Surface Area of Revolution

Reach for the surface-area-of-revolution method when a shape is made by spinning a profile curve: a nozzle wall, a bowl, a tank side, or a smooth decorative form. In calculus, it also ties geometry, arc length, and integration together in one setup. The method gives the curved surface area only, never flat circular end caps.

When this method applies

Use it when you have a curve, an axis, and an interval. The standard form below assumes a differentiable function $y=f(x)$ on $[a,b]$ rotated about the $x$-axis with $f(x) \ge 0$:

$$S = 2\pi \int_a^b f(x)\sqrt{1+[f'(x)]^2}\,dx$$

If you rotate about a different axis, or write the curve as $x=g(y)$, the radius and the differential must change to match. So the first thing to settle is which axis and which variable.

The steps, and why the formula has that shape

Step 1 — Choose the radius. Measure the distance from the curve to the axis. Rotating about the $x$-axis with $f(x) \ge 0$, the radius is $f(x)$. The factor $2\pi f(x)$ is the circumference of a thin circular band at that radius.

Step 2 — Use the arc-length factor. A flat band would let you multiply circumference by $dx$. But a slanted curve makes a longer strip than $dx$ alone, so you use the arc-length piece

$$ds = \sqrt{1+[f'(x)]^2}\,dx$$

Step 3 — Build the integral. The setup is really $S = \int 2\pi(\text{radius})\,ds$. For rotation about the $x$-axis that becomes

$$S = 2\pi \int_a^b f(x)\sqrt{1+[f'(x)]^2}\,dx$$

Step 4 — Integrate and check. Evaluate, and confirm the result represents area, not volume.

A full worked example: $y=x$ on $[0,1]$ about the $x$-axis

Find the surface area from rotating

$$y=x,\quad 0 \le x \le 1$$

about the $x$-axis. Start with the formula

$$S = 2\pi \int_0^1 f(x)\sqrt{1+[f'(x)]^2}\,dx$$

Here $f(x)=x$, so $f'(x)=1$ and

$$\sqrt{1+[f'(x)]^2}=\sqrt{1+1^2}=\sqrt{2}$$

Substitute:

$$S = 2\pi \int_0^1 x\sqrt{2}\,dx$$

Pull the constant out:

$$S = 2\pi\sqrt{2}\int_0^1 x\,dx$$

Integrate:

$$\int_0^1 x\,dx = \left[\frac{x^2}{2}\right]_0^1 = \frac{1}{2}$$

So

$$S = 2\pi\sqrt{2}\left(\frac{1}{2}\right)=\pi\sqrt{2}$$

That is the curved surface area. This curve forms a cone, so the answer matches the cone lateral-area formula $S=\pi rl$ with $r=1$ and slant height $l=\sqrt{2}$ — a built-in confirmation.

A two-question setup check before you integrate

Most errors are setup errors, so pause and answer:

1. What is the radius from the curve to the axis?
2. What is the correct arc-length factor for the variable I am using?

If both are right, the rest is algebra and integration.

Where each step tends to break down

• Radius step: Using the wrong radius.
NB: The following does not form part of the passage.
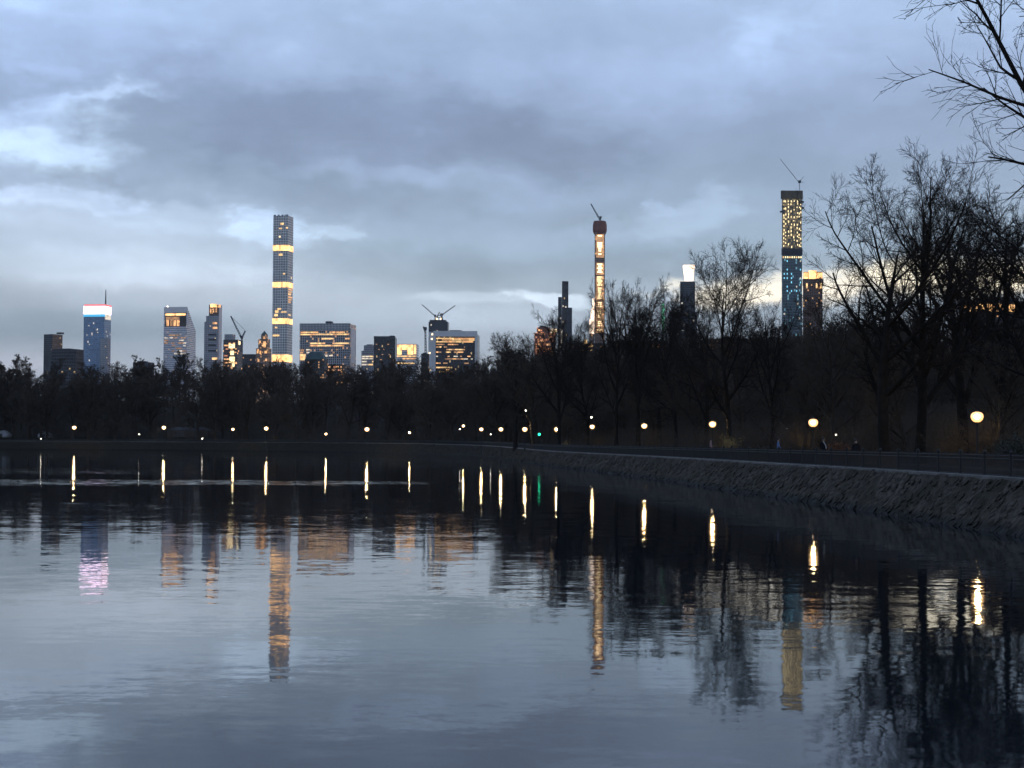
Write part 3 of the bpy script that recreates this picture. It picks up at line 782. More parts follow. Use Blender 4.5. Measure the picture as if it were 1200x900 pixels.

About the $x$-axis it is the vertical distance to the axis; about the $y$-axis it changes. If the curve crosses the axis, treat the radius as a distance, not a signed value.
• Arc-length step: Dropping $\sqrt{1+[f'(x)]^2}$, which ignores the curve's slope.
• Integral step: Reaching for a volume formula. Surface area uses one factor of radius plus an arc-length term, not a squared radius inside a volume integral.
• Interpretation: Confusing curved surface area with total surface area; the standard formula here excludes end caps even when an applied problem includes them.

Your turn

Keep the line $y=x$, but extend the interval to $0 \le x \le 2$. Write the radius and arc-length factor first, then set up the integral and watch how the larger interval changes the area.